((
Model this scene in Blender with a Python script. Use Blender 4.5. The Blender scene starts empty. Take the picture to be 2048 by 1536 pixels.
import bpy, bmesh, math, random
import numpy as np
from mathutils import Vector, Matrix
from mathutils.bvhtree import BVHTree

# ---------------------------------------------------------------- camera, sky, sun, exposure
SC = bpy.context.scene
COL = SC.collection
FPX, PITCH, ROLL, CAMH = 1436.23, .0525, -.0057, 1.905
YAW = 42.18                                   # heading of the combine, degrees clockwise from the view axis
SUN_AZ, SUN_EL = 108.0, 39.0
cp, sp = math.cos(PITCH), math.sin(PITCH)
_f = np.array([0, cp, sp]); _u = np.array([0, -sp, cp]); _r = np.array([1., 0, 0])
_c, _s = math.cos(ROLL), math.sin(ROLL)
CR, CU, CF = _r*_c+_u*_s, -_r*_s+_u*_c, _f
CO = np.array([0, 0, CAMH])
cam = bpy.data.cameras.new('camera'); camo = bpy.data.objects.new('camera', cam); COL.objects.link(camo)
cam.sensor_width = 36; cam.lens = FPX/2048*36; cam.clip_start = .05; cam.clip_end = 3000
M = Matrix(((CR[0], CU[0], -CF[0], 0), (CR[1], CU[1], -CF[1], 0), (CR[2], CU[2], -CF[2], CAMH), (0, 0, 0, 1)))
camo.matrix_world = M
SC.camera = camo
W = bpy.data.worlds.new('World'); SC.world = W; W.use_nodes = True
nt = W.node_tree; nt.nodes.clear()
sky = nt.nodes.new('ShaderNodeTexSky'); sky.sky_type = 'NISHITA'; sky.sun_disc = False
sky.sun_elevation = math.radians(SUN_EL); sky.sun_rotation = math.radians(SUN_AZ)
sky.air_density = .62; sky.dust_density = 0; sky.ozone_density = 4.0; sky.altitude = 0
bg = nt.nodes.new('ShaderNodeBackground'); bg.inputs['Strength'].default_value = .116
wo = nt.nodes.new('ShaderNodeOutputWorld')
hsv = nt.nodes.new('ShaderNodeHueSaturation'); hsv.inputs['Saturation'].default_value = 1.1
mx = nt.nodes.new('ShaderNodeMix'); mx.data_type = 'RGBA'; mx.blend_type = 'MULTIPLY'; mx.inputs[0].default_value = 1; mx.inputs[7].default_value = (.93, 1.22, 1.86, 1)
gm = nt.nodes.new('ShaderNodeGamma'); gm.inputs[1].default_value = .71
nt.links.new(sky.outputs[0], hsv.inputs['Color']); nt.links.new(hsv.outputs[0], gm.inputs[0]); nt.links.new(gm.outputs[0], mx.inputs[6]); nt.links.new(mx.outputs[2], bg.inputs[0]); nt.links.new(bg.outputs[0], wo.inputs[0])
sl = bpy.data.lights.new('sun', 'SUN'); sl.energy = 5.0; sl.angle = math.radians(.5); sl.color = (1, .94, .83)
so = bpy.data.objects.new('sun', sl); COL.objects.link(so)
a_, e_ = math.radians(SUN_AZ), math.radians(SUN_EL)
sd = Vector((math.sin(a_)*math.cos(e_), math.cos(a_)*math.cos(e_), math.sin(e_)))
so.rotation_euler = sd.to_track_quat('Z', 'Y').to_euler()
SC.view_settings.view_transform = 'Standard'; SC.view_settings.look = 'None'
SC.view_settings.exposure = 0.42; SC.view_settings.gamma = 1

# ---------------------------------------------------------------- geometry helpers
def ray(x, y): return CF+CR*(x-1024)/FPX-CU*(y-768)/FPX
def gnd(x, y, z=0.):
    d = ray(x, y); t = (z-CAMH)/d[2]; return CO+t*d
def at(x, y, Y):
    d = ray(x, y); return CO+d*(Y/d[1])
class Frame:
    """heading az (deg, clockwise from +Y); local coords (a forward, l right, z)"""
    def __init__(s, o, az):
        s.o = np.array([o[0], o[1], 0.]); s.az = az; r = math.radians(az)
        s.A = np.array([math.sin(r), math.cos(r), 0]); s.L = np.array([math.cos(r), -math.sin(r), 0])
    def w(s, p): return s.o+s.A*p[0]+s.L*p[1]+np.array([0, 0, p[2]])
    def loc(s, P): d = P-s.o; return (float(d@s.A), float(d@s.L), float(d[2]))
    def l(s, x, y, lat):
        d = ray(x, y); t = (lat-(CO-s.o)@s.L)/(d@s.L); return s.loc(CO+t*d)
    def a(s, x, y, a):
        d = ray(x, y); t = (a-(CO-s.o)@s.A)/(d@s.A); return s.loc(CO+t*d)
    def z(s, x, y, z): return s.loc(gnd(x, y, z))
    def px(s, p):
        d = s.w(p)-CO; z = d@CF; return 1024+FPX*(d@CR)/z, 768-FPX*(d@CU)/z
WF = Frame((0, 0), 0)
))
> _Written task_:
Copy out the full listing exactly.

> _Reply to the task_:
Model this scene in Blender with a Python script. Use Blender 4.5. The Blender scene starts empty. Take the picture to be 2048 by 1536 pixels.
import bpy, bmesh, math, random
import numpy as np
from mathutils import Vector, Matrix
from mathutils.bvhtree import BVHTree

# ---------------------------------------------------------------- camera, sky, sun, exposure
SC = bpy.context.scene
COL = SC.collection
FPX, PITCH, ROLL, CAMH = 1436.23, .0525, -.0057, 1.905
YAW = 42.18                                   # heading of the combine, degrees clockwise from the view axis
SUN_AZ, SUN_EL = 108.0, 39.0
cp, sp = math.cos(PITCH), math.sin(PITCH)
_f = np.array([0, cp, sp]); _u = np.array([0, -sp, cp]); _r = np.array([1., 0, 0])
_c, _s = math.cos(ROLL), math.sin(ROLL)
CR, CU, CF = _r*_c+_u*_s, -_r*_s+_u*_c, _f
CO = np.array([0, 0, CAMH])
cam = bpy.data.cameras.new('camera'); camo = bpy.data.objects.new('camera', cam); COL.objects.link(camo)
cam.sensor_width = 36; cam.lens = FPX/2048*36; cam.clip_start = .05; cam.clip_end = 3000
M = Matrix(((CR[0], CU[0], -CF[0], 0), (CR[1], CU[1], -CF[1], 0), (CR[2], CU[2], -CF[2], CAMH), (0, 0, 0, 1)))
camo.matrix_world = M
SC.camera = camo
W = bpy.data.worlds.new('World'); SC.world = W; W.use_nodes = True
nt = W.node_tree; nt.nodes.clear()
sky = nt.nodes.new('ShaderNodeTexSky'); sky.sky_type = 'NISHITA'; sky.sun_disc = False
sky.sun_elevation = math.radians(SUN_EL); sky.sun_rotation = math.radians(SUN_AZ)
sky.air_density = .62; sky.dust_density = 0; sky.ozone_density = 4.0; sky.altitude = 0
bg = nt.nodes.new('ShaderNodeBackground'); bg.inputs['Strength'].default_value = .116
wo = nt.nodes.new('ShaderNodeOutputWorld')
hsv = nt.nodes.new('ShaderNodeHueSaturation'); hsv.inputs['Saturation'].default_value = 1.1
mx = nt.nodes.new('ShaderNodeMix'); mx.data_type = 'RGBA'; mx.blend_type = 'MULTIPLY'; mx.inputs[0].default_value = 1; mx.inputs[7].default_value = (.93, 1.22, 1.86, 1)
gm = nt.nodes.new('ShaderNodeGamma'); gm.inputs[1].default_value = .71
nt.links.new(sky.outputs[0], hsv.inputs['Color']); nt.links.new(hsv.outputs[0], gm.inputs[0]); nt.links.new(gm.outputs[0], mx.inputs[6]); nt.links.new(mx.outputs[2], bg.inputs[0]); nt.links.new(bg.outputs[0], wo.inputs[0])
sl = bpy.data.lights.new('sun', 'SUN'); sl.energy = 5.0; sl.angle = math.radians(.5); sl.color = (1, .94, .83)
so = bpy.data.objects.new('sun', sl); COL.objects.link(so)
a_, e_ = math.radians(SUN_AZ), math.radians(SUN_EL)
sd = Vector((math.sin(a_)*math.cos(e_), math.cos(a_)*math.cos(e_), math.sin(e_)))
so.rotation_euler = sd.to_track_quat('Z', 'Y').to_euler()
SC.view_settings.view_transform = 'Standard'; SC.view_settings.look = 'None'
SC.view_settings.exposure = 0.42; SC.view_settings.gamma = 1

# ---------------------------------------------------------------- geometry helpers
def ray(x, y): return CF+CR*(x-1024)/FPX-CU*(y-768)/FPX
def gnd(x, y, z=0.):
    d = ray(x, y); t = (z-CAMH)/d[2]; return CO+t*d
def at(x, y, Y):
    d = ray(x, y); return CO+d*(Y/d[1])
class Frame:
    """heading az (deg, clockwise from +Y); local coords (a forward, l right, z)"""
    def __init__(s, o, az):
        s.o = np.array([o[0], o[1], 0.]); s.az = az; r = math.radians(az)
        s.A = np.array([math.sin(r), math.cos(r), 0]); s.L = np.array([math.cos(r), -math.sin(r), 0])
    def w(s, p): return s.o+s.A*p[0]+s.L*p[1]+np.array([0, 0, p[2]])
    def loc(s, P): d = P-s.o; return (float(d@s.A), float(d@s.L), float(d[2]))
    def l(s, x, y, lat):
        d = ray(x, y); t = (lat-(CO-s.o)@s.L)/(d@s.L); return s.loc(CO+t*d)
    def a(s, x, y, a):
        d = ray(x, y); t = (a-(CO-s.o)@s.A)/(d@s.A); return s.loc(CO+t*d)
    def z(s, x, y, z): return s.loc(gnd(x, y, z))
    def px(s, p):
        d = s.w(p)-CO; z = d@CF; return 1024+FPX*(d@CR)/z, 768-FPX*(d@CU)/z
WF = Frame((0, 0), 0)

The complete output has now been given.